Yes, there is. And nature, I mean, God is in nature. And um, a few years back, I don't know how long time flies, you know, but it's been a while, I guess. And somebody was talking about the sunsets and how God is making that for you, and you know, he's basically giving it's like writing a love letter, except he's painting a sunset for you. And that kind of resonated with me. And so since then, oftentimes when I see a beautiful sunset, I just say something out loud. Thank you, God, for this, for this moment. You made this just for me when I was gonna look at the sky at this time and see that beauty, you know, that was for me. And and so when you just say things out loud sometimes, it just helps it resonate and it reminds you of it. And then it becomes habit forming too, and you recognize it more. So I try to I try to be vocal about my thoughts. And a lot of my prayer life is in song too. I just start randomly singing something or I think something and then it's the lyrics to some song, you know, and and then I'm singing, and and I feel like that's just connecting with God when I do that. So we both do have a good spiritual life, and it's very different, I feel like. And you are right, it is complimentary. Well, but I I feel like we need to bring it together a little bit more. So that's yeah, that is a growth area for us, I think.

SPEAKER_00

And I mean, I think I mean, like in the deer stands, great, but like if I'm doing hard labor or I'm sore or I hurt, I I find appreciation in that. You know, in the suffering. It's just like I could, I can, you know, if I'm fasting or you know, it's just like, oh, you know, I'm so hungry. But it's just like it's for me, it's it's a spiritual tie that I can, you know.

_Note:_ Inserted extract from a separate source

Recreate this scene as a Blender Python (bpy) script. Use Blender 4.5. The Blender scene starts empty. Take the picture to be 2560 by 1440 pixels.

It's like thank you, God, for letting me be able to do this, you know. To work hard to to you know that you gave me this, whatever this burden is, even though there's joy in it. There's joy in that burden.

SPEAKER_02

So my final question for you all. Um what advice would you give people who are um you know, dating or looking to date, uh, people who are discerning getting engaged, people who are engaged getting ready to be married. What what would be some just like your key advice or words of wisdom?

SPEAKER_01

One of the first things I would like to say is we spend so much time focusing on the wedding as a woman. We think about the wedding day and trying to prepare for the wedding day. And I feel like there's nothing wrong with making a special wedding day because a marriage is beautiful, it's a celebration, it's the day you start your life together. That's a good thing. But sometimes we focus on that so much that we forget about everything else. And also as women, I can't speak from a man's point of view, but as women, we have this ideal well, it's almost perfection in our head of what it's gonna be like because we like romance movies and novels, and you know, we have we see whatever this fictional stuff on TV that we um turn into our story in our head. And so marriage really is beautiful, but it's messy. And so I think going into it, you have to, it is worth it. It is a gift. Don't be afraid of it, but also don't be fooled that it's just some picture perfect idea that you have in your head. So I think when you go into it, you have to be open to sacrifice and working with the person and just know that it's it's not perfect, but you're constantly just open to working together and you kind of navigate it together. So that would be kind of my advice on when you're thinking about it. It's hard to be realistic about it when you don't know. You just don't know because you haven't lived that experience yet. But it's not what's on the movies, and that's what we see, you know, a lot of times. So that's not real. That doesn't mean it's not good. It is, it's beautiful. And we we have had a great marriage, but it hasn't been a movie. No, you know. So that's one of the things is to just kind of be more realistic about your thoughts and and go in with the attitude of sacrifice, meaning I don't know, that can be taken a lot of ways, I guess. Meaning not putting yourself first. That's what I mean by sacrifice. Be willing to do for the other person. They should be doing that for you as well. So don't feel like you're getting cheated if you're just laying it all on the line for them. That's what you should do for each other.

SPEAKER_00

Men be men enough man enough to be vulnerable for the love. I mean, it's a friendship. And if you can't have a true conversation with them, you need to grow. You know, quit being basically holding back from your partner. If you don't hold back from her, everything else will be easy. And as men we tend to uh want to man up for like a you know, but you part of that being man up is talking to your partner. You know, because you've made a covenant. It's not a promise, it's a covenant with God and your wife. And the only way you're going to succeed is for you both to succeed and you to to help let her lead when you're feeling weak. But remember your role and take care of her.

SPEAKER_03

Thank you so much.

SPEAKER_02

Um, yeah, the there's a quote from GK Sesterpin that it is coming to mind. Uh, I I think it's just a really beautiful like summary of this. And he says, the most extraordinary thing in the universe is an ordinary man, an ordinary woman, and they're ordinary children. That's the the most extraordinary movie. The most ordinary. Um, so yes, thank you all so so much for being here today. Uh, thank you for your vocation um and your commitment to love for one another that just absolutely spills out of you. Um this has been a great privilege.

SPEAKER_01

But thank you. Thank you. Thank you for inviting us. And I hope that somebody gets something out of it that will help them in their marriage.

SPEAKER_00

One person hears one thing that's right.

SPEAKER_01

That's right. Oh, yeah. Hopefully, God can use us. Yeah. So oh yeah. And He is.

SPEAKER_02

He definitely is. But yeah. Well, all right. Thanks for lunchtime. Everyone has a blessed day.